A popularidade é sublinhada também pelo Bank of America, que através do porta-voz, John McIvor, descreveu Erhardt como “um estagiário altamente activo” e “com um futuro promissor”. Num comunicado emitido após a morte, o BAML prestou condolências à família.

Questionada sobre as horas de trabalho exercidas pelos estagiários, a empresa manteve-se em silêncio. “Recebemos os nossos estagiários ao longo do Verão, a principal razão para isso é a grande oportunidade para os estagiários ficarem a conhecer-nos melhor enquanto organização e para nós conhecermos também melhor os nossos estagiários”, afirmou o porta-voz.

Através deste processo, que o banco sublinha ser uma parte importante para o programa de recrutamento, o banco escolhe aqueles que serão os chamados “banqueiros juniores”. “É melhor do que realizar entrevistas cara-a-cara”. O BAML garante que durante o estágio os jovens recebem apoio através de mentores e do departamento de recursos humanos.

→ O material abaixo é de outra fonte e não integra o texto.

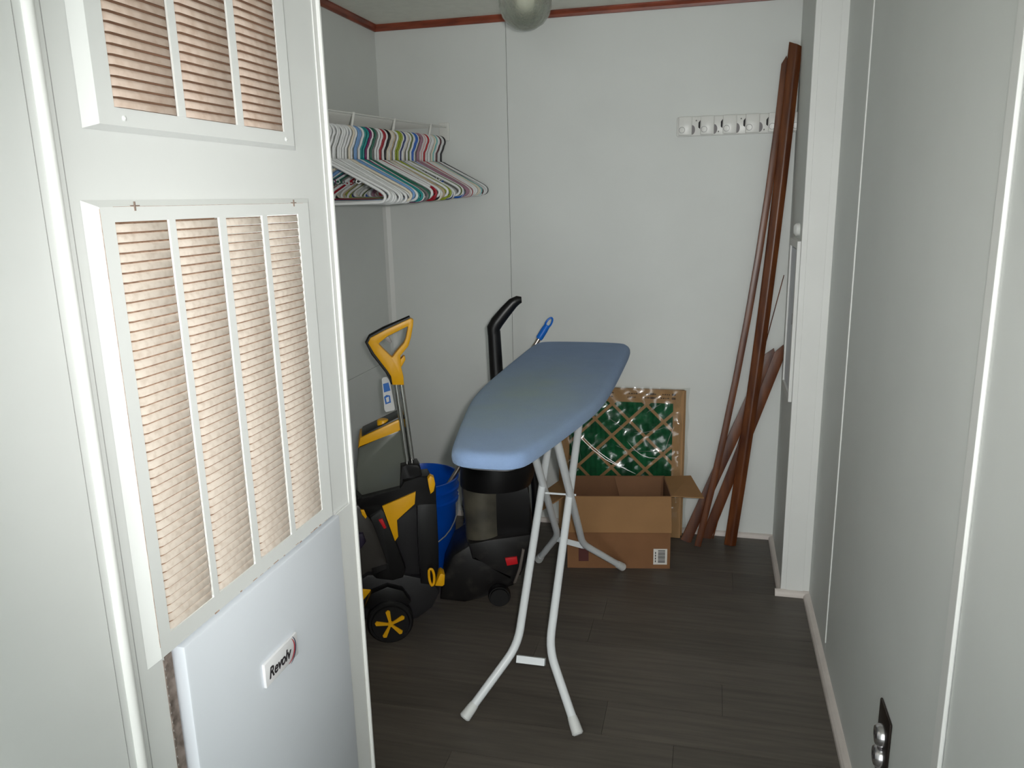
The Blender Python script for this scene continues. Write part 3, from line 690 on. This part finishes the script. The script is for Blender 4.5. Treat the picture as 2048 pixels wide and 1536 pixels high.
# wheel
hub = A.pt(781, 1246); rw = hub[1]-.001
def wheel(w0, parent, r, c, mtire, spokes=True, dep=.04):
    bm = BM(); lathe(bm, [(0, -.006+0), (r*.80, -.006), (r*.84, 0), (r*.93, 0), (r, .006), (r, dep-.006), (r*.93, dep), (0, dep)], (c[0], -w0, c[1]), 40, 'y')
    wh = obj('wheel', bm, mtire, parent, True)
    if spokes:
        for k in range(5):
            a = math.radians(97+72*k); d = Vector((math.cos(a), 0, math.sin(a))); s = Vector((-d.z, 0, d.x)); o_ = Vector((c[0], -w0-.007, c[1]))
            bm = BM(); P = [o_+d*r*.1+s*.004, o_+d*r*.62+s*.0085, o_+d*r*.68, o_+d*r*.62-s*.0065, o_+d*r*.1-s*.004]
            a_ = [bm.verts.new(p-Vector((0, .004, 0))) for p in P]; b_ = [bm.verts.new(p+Vector((0, .003, 0))) for p in P]
            bm.faces.new(a_); bm.faces.new(b_)
            for i in range(5): bm.faces.new((a_[i], a_[(i+1) % 5], b_[(i+1) % 5], b_[i]))
            obj('spoke', bm, M_yel, wh)
        bm = BM(); lathe(bm, [(0, -.013), (r*.11, -.012), (r*.14, -.006), (r*.14, 0)], (c[0], -w0, c[1]), 14, 'y'); obj('hub_cap', bm, M_yel, wh, True)
    return wh
wheel(0, cc, rw, hub, M_blk); wheel(-.26, cc, rw, hub, M_blk, False)
# base body and nozzle
A.slab('base_body', [(700, 1235), (700, 1175), (735, 1150), (800, 1148), (862, 1160), (880, 1185), (866, 1215), (838, 1236), (800, 1250)], -.045, -.255, M_gry, cc, .01)
A.slab('wheel_arch', [(728, 1216), (742, 1188), (775, 1174), (806, 1182), (822, 1204), (812, 1216), (790, 1200), (765, 1202), (745, 1220)], -.012, -.05, M_blk, cc, .004)
A.slab('nozzle', [(640, 1265), (645, 1200), (690, 1150), (715, 1160), (716, 1240), (700, 1266)], -.05, -.26, M_gry, cc, .01)
A.slab('front_latch', [(690, 1210), (702, 1184), (722, 1178), (744, 1180), (728, 1198), (716, 1212)], -.042, -.06, M_yel, cc, .003)
# recovery tank (dark, between the frame legs), clear front tank
A.slab('recovery_tank', [(762, 1010), (840, 985), (846, 1150), (800, 1155)], -.06, -.22, M_gry, cc, .012)
A.slab('front_tank', [(700, 1015), (716, 1010), (745, 1030), (790, 1150), (740, 1160), (690, 1150)], -.07, -.23, mat('dull_translucent_tank', (58, 55, 52), .3), cc, .012)
A.slab('hose_end', [(690, 1100), (700, 1068), (726, 1068), (732, 1085), (712, 1112), (700, 1125)], -.052, -.085, mat('dark_purple_plastic', (46, 40, 58), .3), cc, .006)
A.slab('clear_water_tank', [(717, 893), (796, 856), (806, 860), (814, 930), (812, 985), (760, 1000), (718, 1004), (712, 990), (713, 940)], -.065, -.165, M_smoke, cc, .012)
A.slab('tank_lid_band', [(716, 897), (720, 876), (796, 840), (806, 842), (806, 858), (796, 860)], -.06, -.168, M_yel, cc, .004)
A.slab('tank_lid', [(722, 876), (797, 840), (804, 841), (804, 836), (796, 835), (726, 869)], -.066, -.164, M_blk, cc, .002)
bm = BM(); c_ = A.pt(766, 848, -.095); lathe(bm, [(.019, -.02), (.019, .012), (.016, .016), (0, .017)], (c_[0], .095, c_[1]), 20); obj('tank_cap', bm, M_yel, cc, True)
# black frame: top bar, slanting left leg, upright right leg
A.slab('frame_top', [(712, 988), (724, 1000), (803, 980), (806, 962), (836, 955), (858, 952), (872, 975), (873, 1010), (834, 1008), (794, 1042), (762, 1016), (742, 1040), (730, 1030), (714, 1008)], -.02, -.10, M_blk, cc, .005)
A.slab('frame_leg', [(734, 1030), (764, 1013), (790, 1083), (812, 1140), (806, 1156), (786, 1162), (752, 1158), (744, 1150), (776, 1140), (777, 1120), (754, 1057)], -.02, -.09, M_blk, cc, .006)
A.slab('frame_leg', [(834, 1005), (873, 1005), (877, 1088), (878, 1135), (870, 1172), (842, 1168), (838, 1120), (836, 1081)], -.02, -.10, M_blk, cc, .006)
A.slab('chevron', [(764.5, 1013), (831.5, 984), (829.5, 1009), (793, 1040), (797, 1073), (790, 1083)], -.012, -.022, M_yel, cc, .0015)
A.slab('red_button', [(757, 1040), (765, 1038), (773, 1056), (768, 1058)], -.013, -.024, mat('red_plastic', (196, 20, 30), .4), cc, .001)
A.slab('side_button', [(721, 1021), (728, 1020), (734, 1034), (731, 1038), (724, 1030)], -.015, -.03, M_yel, cc, .002)
# cord hooks
A.slab('cord_hook', [(855, 958), (861, 952), (868, 955), (871, 968), (868, 983), (861, 989), (858, 975)], -.002, -.03, M_yel, cc, .004)
bm = BM(); tube(bm, smooth_path(A.path([(858, 1141), (864, 1139), (868, 1150), (868, 1164), (864, 1171), (859, 1160)], -.006), 3, True), .0045, 8, closed=True); obj('cord_hook', bm, M_yel, cc, True)
A.slab('pedal', [(870, 1172), (880, 1149), (884, 1147), (890, 1151), (889, 1170), (885, 1173)], -.02, -.07, M_yel, cc, .003)
# poles and handle
A.slab('pole_socket', [(800, 985), (802, 932), (812, 930), (836, 928), (841, 936), (846, 958), (838, 985)], -.035, -.10, M_blk, cc, .006)
for dx, dw in ((4.5, -.06), (15, -.075)):
    bm = BM(); tube(bm, A.path([(788+dx-1, 765), (813+dx, 950)], dw), .0085, 12); obj('handle_pole', bm, M_chr, cc, True)
bm = BM()
outer = [(736, 686), (741, 676), (769, 661), (821, 637), (827, 640), (826, 652), (822, 675), (817, 692), (801, 712), (802, 733), (807, 753), (808, 770), (785, 770), (782, 753), (775, 742), (749, 708)]
inner = [(757, 688), (762, 683), (775, 673), (813, 654), (816, 653), (815, 660), (812, 676), (808, 686), (794, 702), (786, 713), (785, 714), (784.5, 714.5), (784, 714.5), (783.5, 714), (782, 713), (766, 698)]
ringprism(bm, A.pts(outer, -.05), A.pts(inner, -.05), 'y', .05, .085)
bmesh.ops.recalc_face_normals(bm, faces=bm.faces); bm.normal_update()
bmesh.ops.bevel(bm, geom=[e for e in bm.edges if e.calc_face_angle(0) > 1.2], offset=.002, segments=2, affect='EDGES', profile=.5)
hd = obj('handle', bm, M_yel, cc, True)
bm = BM(); tube(bm, A.path([(820, 634), (768, 658), (741, 673), (735, 683), (746, 706), (774, 742), (781, 756), (784, 768)], -.067), [.006, .0085, .0085, .0085, .0075, .007, .006, .004], 8, flat=((0, 1, 0), 1.5)); obj('grip_strip', bm, M_blk, hd, True)
A.slab('cord_clip', [(798, 722), (803, 719), (806, 712), (810, 713), (811, 720), (803, 734), (797, 738)], -.055, -.08, M_yel, hd, .002)
A.slab('trigger', [(769, 677), (777, 672), (784, 684), (781, 687), (775, 684)], -.058, -.076, mat('grey_plastic', (150, 146, 146), .4), hd, .002)
tg = A.slab('hang_tag', [(763.5, 759), (766, 755), (774, 754), (780, 764), (790, 818), (788, 821), (772, 824), (769, 820)], -.09, -.0925, mat('card_white', (214, 216, 216), .5), cc, 0, False)
M_tagb = mat('tag_blue', (44, 108, 190), .5)
A.slab('printed_icon', [(766, 768), (777, 765), (781, 781), (768, 785)], -.0892, -.0902, M_tagb, tg, 0, False)
A.slab('printed_icon', [(768, 794), (773, 790), (780, 791), (782, 805), (771, 809)], -.0892, -.0902, M_tagb, tg, 0, False)
A.slab('printed_icon_inner', [(771.5, 796), (777.5, 793), (778.5, 803), (773.5, 805)], -.0889, -.0895, mat('card_white', (214, 216, 216), .5), tg, 0, False)

B = Side((-.714, 2.507))
vc = empty('vacuum_cleaner', B.P0, B.ang); tag(vc, 'dusty black upright vacuum cleaner standing behind the ironing board', 'vacuum')
M_dust = mat('dusty_black_plastic', (20, 18, 18), .42, rgb2=(58, 54, 50), scale=22, thr=(.52, .85))
hub2 = B.pt(999, 1194); r2 = hub2[1]-.001
wheel(0, vc, r2, hub2, M_blk, False, .03); 
B.slab('floor_head', [(880, 1200), (884, 1160), (905, 1112), (940, 1090), (1000, 1092), (1040, 1100), (1046, 1140), (1028, 1172), (1000, 1180), (960, 1196), (930, 1206)], -.032, -.27, M_dust, vc, .012)
B.slab('motor_housing', [(936, 1088), (984, 1080), (1064, 1068), (1062, 1100), (1042, 1152), (1020, 1160), (985, 1130), (945, 1120)], -.02, -.2, M_dust, vc, .012)
def barrel(name, L_, w_c, m, parent, sides=28, half=None):
    """round body: L_ = list of (pxleft, pxright, py)"""
    bm = BM(); rings = []
    for xl, xr, py in L_:
        a = B.pt(xl, py, w_c); b = B.pt(xr, py, w_c); c = (a[0]+b[0])/2; r = (b[0]-a[0])/2; z = (a[1]+b[1])/2
        rings.append([bm.verts.new((c+r*math.cos(k*2*math.pi/sides), -w_c+r*.85*math.sin(k*2*math.pi/sides), z)) for k in range(sides)])
    for P, Q in zip(rings, rings[1:]):
        for k in range(sides): bm.faces.new((P[k], P[(k+1) % sides], Q[(k+1) % sides], Q[k]))
    bm.faces.new(rings[0]); bm.faces.new(rings[-1]); return obj(name, bm, m, parent, True)
M_bin = mat('dusty_clear_bin', (88, 84, 72), .4, rgb2=(58, 56, 52), scale=10)
barrel('dust_bin', [(922, 1002, 962), (924, 1002, 985), (930, 1004, 1045), (932, 1006, 1074), (936, 1006, 1086)], -.09, M_bin, vc)
B.slab('spine', [(982, 940), (1054, 925), (1060, 1000), (1066, 1050), (1062, 1085), (984, 1085), (979, 970)], -.05, -.19, M_blk, vc, .015)
barrel('bin_lid', [(920, 1062, 966), (920, 1068, 950), (921, 1074, 925), (926, 1072, 890), (934, 1064, 860), (950, 1040, 845)], -.10, M_blk, vc)
B.slab('red_pedal', [(1010, 1117), (1034, 1114), (1036, 1128), (1014, 1132)], -.012, -.024, mat('red_plastic', (196, 20, 30), .4), vc, .002)
B.slab('housing_trim', [(1044, 1098), (1050, 1100), (1042, 1140), (1032, 1166), (1026, 1168), (1037, 1138)], -.012, -.03, mat('worn_grey_trim', (96, 88, 82), .5), vc, .002)
bm = BM(); tube(bm, smooth_path(B.path([(1058, 900), (1070, 960), (1072, 1030), (1066, 1090), (1050, 1120)], -.2), 6), .017, 12); obj('hose', bm, M_blk, vc, True)
bm = BM(); tube(bm, B.path([(1004, 900), (997, 800), (992, 730), (988, 662)], -.16), [.028, .026, .0245, .0235], 12, flat=((0, 1, 0), .8)); obj('handle_tube', bm, M_blk, vc, True)
bm = BM(); tube(bm, B.path([(988, 668), (987, 656), (994, 644), (1010, 624), (1026, 606), (1036, 600), (1043, 599.5)], -.16), [.0235, .0245, .024, .022, .0195, .016, .011], 12, flat=((0, 1, 0), .8)); obj('hand_grip', bm, M_blk, vc, True)

# ------------------------------------------------------------------ silver foil bundle behind the bucket
bm = BM(); rf = random.Random(9)
lathe(bm, [(0, 0), (.05, .0), (.058, .03), (.05, .06), (.056, .10), (.048, .14), (.056, .18), (.05, .22), (.042, .25), (.02, .27), (0, .262)], sides=26)
for v in bm.verts:
    k = rf.uniform(-.006, .006); d = Vector((v.co.x, v.co.y, 0)); 
    if d.length > 1e-4 and v.co.z > .002: v.co += d.normalized()*k+Vector((0, 0, rf.uniform(-.004, .004)))
fo = obj('foil_bundle', bm, mat('crumpled_silver_foil', (200, 200, 204), .22, 1., bump=1., bscale=120)); fo.location = (-.945, 3.02, 0)
tag(fo, 'glittering crumpled silver foil bundle between the blue bucket and black vacuum', 'foil')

Mercado de trabalho pode forçar situações limite
Banqueiros ouvidos pelo Financial Times admitem horários acima das 12 horas diárias mas para os quadros das empresas. Um desses responsáveis diz que os quadros “têm de trabalhar como cães” mas os “estagiários não podem fazer longas horas de trabalho por serem considerados muito inexperientes”. A questão de o estágio ser o método mais usado para recrutar novos quadros é usada por outros banqueiros em declarações ao jornal. “Os estágios não são pensados para serem uma loja de doces nem para provocar em alguém um sentimento terrível”, defende uma das fontes consultadas.

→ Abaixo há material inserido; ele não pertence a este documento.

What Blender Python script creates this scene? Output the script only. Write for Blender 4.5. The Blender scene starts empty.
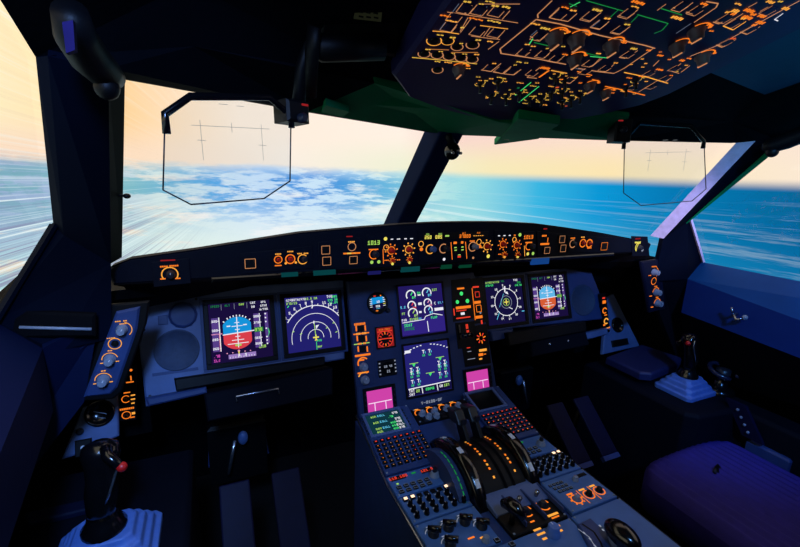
import bpy, math, random
from mathutils import Vector, Matrix
random.seed(7)
PI = math.pi
SC = bpy.context.scene
COL = SC.collection
R = math.radians

# ------------------------------------------------------------------ camera
CAM = Vector((-.6167, -1.194, .4369)); YAW, PITCH, ROLL, FPX = .4289, -.2273, .0334, 422.19
_f = Vector((math.sin(YAW)*math.cos(PITCH), math.cos(YAW)*math.cos(PITCH), math.sin(PITCH)))
_r = Vector((math.cos(YAW), -math.sin(YAW), 0)); _u = _r.cross(_f)
CR = _r*math.cos(ROLL) + _u*math.sin(ROLL); CU = -_r*math.sin(ROLL) + _u*math.cos(ROLL); CF = _f
cam = bpy.data.objects.new('camera', bpy.data.cameras.new('camera')); COL.objects.link(cam)
m3 = Matrix((CR, CU, -CF)).transposed()
cam.matrix_world = Matrix.Translation(CAM) @ m3.to_4x4()
cam.data.sensor_width = 36; cam.data.lens = 36*FPX/800; cam.data.clip_start = .01; cam.data.clip_end = 500
SC.camera = cam
def hit(px, py, p0, n):
    """the point where the sight line through a pixel of the photo meets a plane of the cockpit"""
    d = CF*FPX + CR*(px-400) + CU*(273.5-py)
    t = (Vector(p0)-CAM).dot(Vector(n))/d.dot(Vector(n))
    return CAM + d*t

# ------------------------------------------------------------------ materials
def lin(c):
    return tuple(((x/255)/12.92 if x/255 <= .04045 else ((x/255+.055)/1.055)**2.4) for x in c)
M = {}
def mat(name, rgb, rough=.5, metal=0, bump=.0, scale=60, var=.12, spec=.4):
    if name in M: return M[name]
    m = bpy.data.materials.new(name); m.use_nodes = True; nt = m.node_tree; b = nt.nodes['Principled BSDF']
    c = lin(rgb)
    tc = nt.nodes.new('ShaderNodeTexCoord'); nz = nt.nodes.new('ShaderNodeTexNoise')
    nz.inputs['Scale'].default_value = scale; nz.inputs['Detail'].default_value = 4
    nt.links.new(tc.outputs['Object'], nz.inputs['Vector'])
    rp = nt.nodes.new('ShaderNodeValToRGB')
    rp.color_ramp.elements[0].position = .3; rp.color_ramp.elements[1].position = .7
    rp.color_ramp.elements[0].color = tuple(x*(1-var) for x in c)+(1,)
    rp.color_ramp.elements[1].color = tuple(x*(1+var) for x in c)+(1,)
    nt.links.new(nz.outputs['Fac'], rp.inputs['Fac']); nt.links.new(rp.outputs['Color'], b.inputs['Base Color'])
    b.inputs['Roughness'].default_value = rough; b.inputs['Metallic'].default_value = metal
    b.inputs['Specular IOR Level'].default_value = spec
    if bump:
        n2 = nt.nodes.new('ShaderNodeTexNoise'); n2.inputs['Scale'].default_value = scale*8
        nt.links.new(tc.outputs['Object'], n2.inputs['Vector'])
        bp = nt.nodes.new('ShaderNodeBump'); bp.inputs['Strength'].default_value = bump; bp.inputs['Distance'].default_value = .002
        nt.links.new(n2.outputs['Fac'], bp.inputs['Height']); nt.links.new(bp.outputs['Normal'], b.inputs['Normal'])
    M[name] = m; return m
def emi(name, rgb, s=1.0):
    if name in M: return M[name]
    m = bpy.data.materials.new(name); m.use_nodes = True; nt = m.node_tree; nt.nodes.clear()
    o = nt.nodes.new('ShaderNodeOutputMaterial'); e = nt.nodes.new('ShaderNodeEmission')
    e.inputs['Color'].default_value = lin(rgb)+(1,); e.inputs['Strength'].default_value = s
    nt.links.new(e.outputs[0], o.inputs['Surface']); M[name] = m; return m
def glass(name, tint, gloss=.02, rough=.0):
    m = bpy.data.materials.new(name); m.use_nodes = True; nt = m.node_tree; nt.nodes.clear()
    o = nt.nodes.new('ShaderNodeOutputMaterial'); t = nt.nodes.new('ShaderNodeBsdfTransparent')
    g = nt.nodes.new('ShaderNodeBsdfGlossy'); x = nt.nodes.new('ShaderNodeMixShader')
    t.inputs['Color'].default_value = tint+(1,); g.inputs['Roughness'].default_value = rough
    x.inputs[0].default_value = gloss; nt.links.new(t.outputs[0], x.inputs[1]); nt.links.new(g.outputs[0], x.inputs[2])
    nt.links.new(x.outputs[0], o.inputs['Surface']); M[name] = m; return m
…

A Intern Aware, uma organização britânica que defende os direitos dos estagiários, considera que o papel dos recursos humanos é muito importante nesta questão. Para o co-director da Intern Aware, Ben Lyons, cabe a esse departamento “garantir que os jovens são acompanhados e as suas necessidades vigiadas de perto”. A organização defende que se alterem as políticas dos recursos humanos e “os funcionários sejam avaliados não sobre o número total de horas que são capazes de trabalhar, mas pela qualidade do trabalho que são capazes de produzir".

A hipótese de a ambição poder levar a que se ultrapassem limites é também levantada por Chris Roebuck. Este professor de liderança na Cass Business School, que já ocupou lugares de direcção no departamento de recursos humanos em banco internacionais, afirma que, “por razões relacionadas com a ambição individual ou com o actual mercado de trabalho, as pessoas estão desesperadas em arranjar um emprego”.

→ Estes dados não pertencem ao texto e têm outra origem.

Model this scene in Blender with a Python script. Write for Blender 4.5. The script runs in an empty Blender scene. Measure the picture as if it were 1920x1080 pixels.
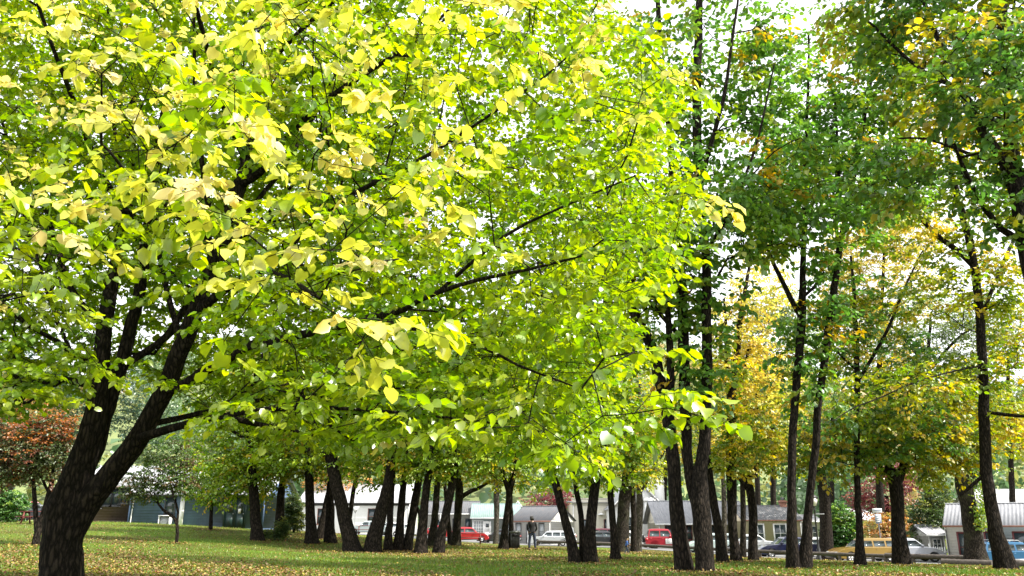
import bpy, bmesh, math, random
import numpy as np
from mathutils import Vector, Matrix

random.seed(11)
rng = np.random.default_rng(11)
SC = bpy.context.scene
COL = SC.collection
R = math.radians

# ------------------------------------------------------------------ camera model
F = 1493.0                      # focal length in pixels of a 1920 px wide frame (28 mm)
TH = math.atan(445.0 / F)       # upward tilt
EYE = 1.26
CT, ST = math.cos(TH), math.sin(TH)

def pix(px, py, Y):
    """world point seen at photo pixel (px, py) standing Y metres ahead"""
    u = (px - 960.0) / F
    v = (540.0 - py) / F
    dy = CT - v * ST
    t = Y / dy
    return np.array([u * t, Y, EYE + t * (ST + v * CT)])

def m_per_px(py, Y):
    v = (540.0 - py) / F
    return (Y / (CT - v * ST)) / F

def project(P):
    P = np.asarray(P, float)
    x = P[..., 0]; y = P[..., 1]; z = P[..., 2] - EYE
    d = y * CT + z * ST
    up = -y * ST + z * CT
    return 960 + F * x / d, 540 - F * up / d

# ------------------------------------------------------------------ terrain
GC = [(0,1080,20),(250,1080,20.5),(500,1080,21.5),(960,1080,22),(1500,1080,22),(1920,1080,22),
      (998,1030,46),(680,1037,43),(483,1012,45),(70,1022,33),(332,1020,40),(60,983,50),(170,976,56),
      (350,984,56),(440,990,56),(550,996,56),(700,1003,92),(885,1018,84),(1030,1024,86),(1245,1029,73),
      (1420,1042,64),(1600,1053,57),(1750,1056,54),(1890,1064,50),(1920,1066,50),(1155,1051,33),(1090,1057,31),
      (810,1020,55),(1690,1058,34),(1480,1064,28),(1885,1069,30),(1350,1053,36)]
gp = [pix(*c) for c in GC]
gp += [np.array(p, float) for p in [(-8,13,0.0),(0,0,-.05),(8,10,0.0),(-14,0,0.1),(14,0,0),(-40,60,1.3),(-60,40,1.2),(-60,100,1.2),
        (60,40,-1.2),(60,100,-.8),(0,125,-.3),(40,125,-.6),(-40,125,.8),(25,95,-.7),(30,30,-.5),(-30,20,.5),(-90,150,1.2),(90,150,-.8),(90,0,-.6),(-90,0,.8)]]
gp = np.array(gp)
def _tps(r): return np.where(r > 1e-9, r * r * np.log(np.maximum(r, 1e-9)), 0.0)
_n = len(gp)
_K = _tps(np.linalg.norm(gp[:, None, :2] - gp[None, :, :2], axis=2)) + np.eye(_n) * 30.0
_A = np.zeros((_n + 3, _n + 3)); _A[:_n, :_n] = _K
_A[:_n, _n] = 1; _A[:_n, _n+1:] = gp[:, :2]; _A[_n:, :_n] = _A[:_n, _n:].T
_w = np.linalg.solve(_A, np.concatenate([gp[:, 2], np.zeros(3)]))
def ground(x, y):
    x = np.atleast_1d(np.asarray(x, float)); y = np.atleast_1d(np.asarray(y, float))
    cx = np.clip(x, -90, 90); cy = np.clip(y, -5, 150)
    r = np.sqrt((cx[:, None] - gp[None, :, 0])**2 + (cy[:, None] - gp[None, :, 1])**2)
    z = _tps(r) @ _w[:_n] + _w[_n] + _w[_n+1] * cx + _w[_n+2] * cy
    return np.clip(z, -1.6, 1.7)
def gz(x, y): return float(ground(x, y)[0])
def foot(px, D):
    """ground point under pixel column px at distance D"""
    py = 1030.0
    for _ in range(6):
        p = pix(px, py, D)
        p[2] = gz(p[0], D)
        py = float(project(p)[1])
    p = pix(px, py, D); p[2] = gz(p[0], D)
    return p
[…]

É aqui que a questão da exploração no trabalho se coloca. “Alguns empregadores estão a explorar esse facto, forçando as pessoas a ultrapassar o limite do que faz sentido para a sua saúde ou para uma perspectiva de negócio”, argumenta Roebuck ao Financial Times.

A organização britânica Finance Interns, que oferece aconselhamento a estudantes ou licenciados quando entram no mercado de trabalho, utiliza a palavra “escravatura” para descrever a forma como os jovens são tratados quando entram em algumas empresas do mundo financeiro.

Um porta-voz da organização explica que as recompensas muitas vezes oferecidas aos estagiários, como despesas pagas em viagens ou em divertimento nocturno, podem levá-los ao excesso. “É uma fachada gloriosa. Mas quando estamos a trabalhar são 24 horas por dia, durante 12 semanas. Seis dias e meio por semana. Trabalhamos no fim-de-semana e talvez nos dêem a tarde de domingo”, exemplifica.